Что касается кулинарии, в мою жизнь она вошла через детское любопытство и, может быть, через голодный азарт. Что-то из разряда «большие пацаны сказали». Кулинарная Камчатка начала открываться для меня, когда я стал наведываться в ближайший лесок. А лесок был – повсюду. Начинался, буквально, за соседним домом. И таил новые вкусовые ощущения. Самое яркое из них – черемша. Кто-нибудь слышал о черемше? Нет, не этой невзрачной бледно-зеленой травке с невыразительным запахом. Я хочу сказать о жемчужине камчатского весеннего леса. А весна на Камчатке – поздняя. И вот, среди прошлогодней пожухлой листвы, в островках первой робкой зелени… Стоят и зовут! Полянами. Толстые сочные стебли, белые у корня, преходящие в бордовые, а в конце – ярко-зеленые листья. Запах – непередаваемый. Верх примитива – связывать его только с одним чесноком! Это запах весны. Стремительной, дерзкой, скоротечной. Хочешь – жарь, хочешь – кроши в салат, хочешь – даже с борщом. Обычно ее употребляли с горячей картошкой. Порезать не очень мелко, обдать кипяточком, откинуть на дуршлаг… а дальше – немного подсолнечного масла, душистого (другого – не было) Посолить, побрызгать уксусом. Такого весеннего салата никогда не хватало. Казалось, я мог его уплетать, пока не остановят. Не задумываясь о последствиях.
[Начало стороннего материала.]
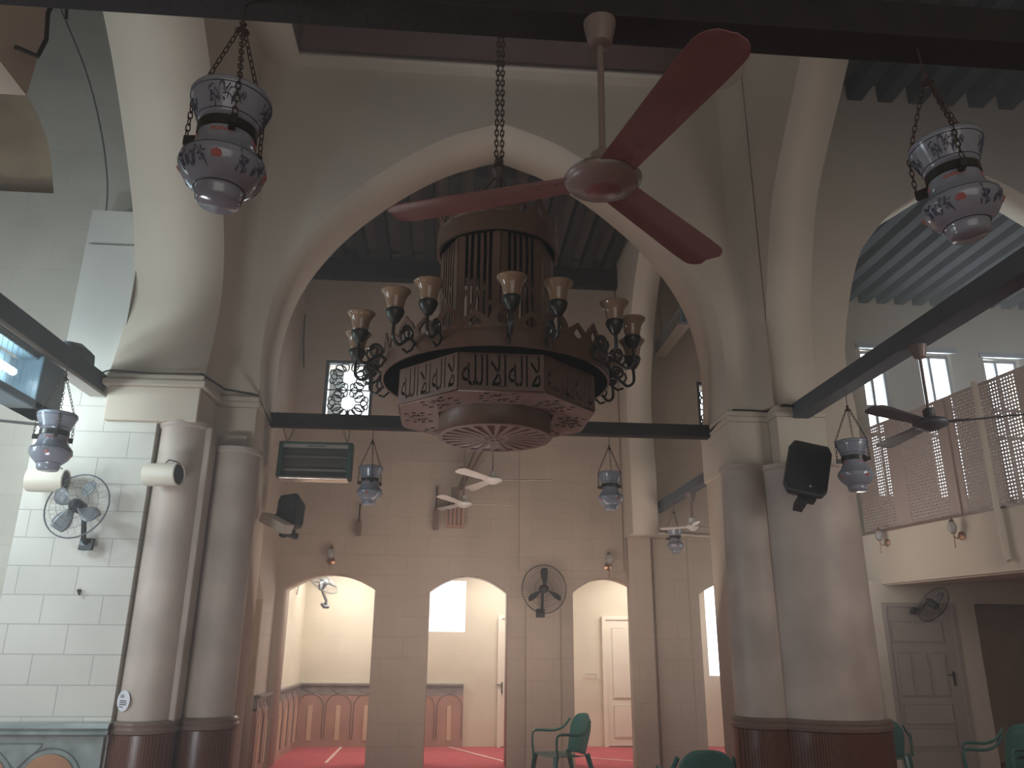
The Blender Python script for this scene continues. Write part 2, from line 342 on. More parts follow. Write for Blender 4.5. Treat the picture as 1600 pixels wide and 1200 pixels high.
# right arch wall of second bay
fa = catmull([(4.07, 11.0), (4.7, 11.08), (5.3, 11.05), (5.9, 10.8), (6.4, 10.5), (6.75, 10.2), (7.0, 9.9)])
struct(wallYZ('wall_second_bay_right', [[(8.9, 8), (8.9, 7.3)] + [(9.4, 7.2)] + [(y, z) for z, y in fa[::-1]] + [(11.0, 3.1), (11.6, 3.1), (11.6, 8)]], 2.58, 2.95, 'plaster'))
S('wall_second_bay_right_respond', 2.6, 2.93, 11.45, 11.62, 0, 3.2, 'stoneB')
S('ceiling_second_bay', -2.6, 6.0, 8.9, 12.0, 7.62, 7.72, 'board')
S('trim_9', -2.5, 2.6, 11.42, 11.62, 7.1, 7.42, 'darkwood')
# passage behind the arcade
struct(wallXZ('wall_passage', [[(-2.6, 0), (6.6, 0), (6.6, 3.2), (-2.6, 3.2)], [(-.3, 1.78), (.31, 1.78), (.31, 2.62), (-.3, 2.62)], [(4.5, 1.1), (5.2, 1.1), (5.2, 2.6), (4.5, 2.6)]], 13.95, 14.2, 'stoneP'))
S('ceiling_passage', -2.6, 6.6, 12.0, 14.2, 2.95, 3.1, 'stoneP'); S('wall_passage_right', 6.0, 6.2, 12.1, 14.0, 0, 3.1, 'stoneP')
S('wall_passage_left_lining', -2.41, -2.385, 12.1, 13.95, .95, 2.95, 'stoneP')
# right bay: far frontal arch, joisted ceilings, windows wall, balcony
ra = catmull([(4.2, 1.98), (4.9, 2.02), (5.65, 1.86), (6.17, 1.68), (6.44, 1.5), (6.78, 1.2), (7.03, .85), (7.32, .4), (7.5, 0)])
rl = [(6.58 - h, z) for z, h in ra] + [(6.58 + h, z) for z, h in ra[:-1][::-1]]
struct(wallXZ('wall_right_bay', [[(3.9, 0), (4.28, 0), (4.28, 3.4), (4.6, 3.7)] + rl + [(8.56, 0), (13, 0), (13, 9.2), (3.9, 9.2)]], 8.3, 8.75, 'plaster'))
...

В конце апреля, когда сходил снег, а кое-где, в низинах еще оставались серые холодные сугробы, вся детвора устремлялась в лес. Горячий хлеб за 28 копеек, горсть соли в кармане. А, если хорошо подготовиться, – несколько клубней картошки. Заблаговременно приготовленные спички. Ценнейший груз. И… вот он. Готовый пир! Костерок, печеная картошка, хрустящая корочка хлеба и море черемши. В мае, в большинстве классов, стоял невообразимый устойчивый «аромат». Неподготовленного человека, зашедшего со свежего воздуха, могло было запросто свалить в обморок. Региональный недостаток витаминов с лихвой компенсировался этим душистым растением. Я потом часто задумывался: «И как было возможно, что участники первых камчатских экспедиций гибли от цынги?»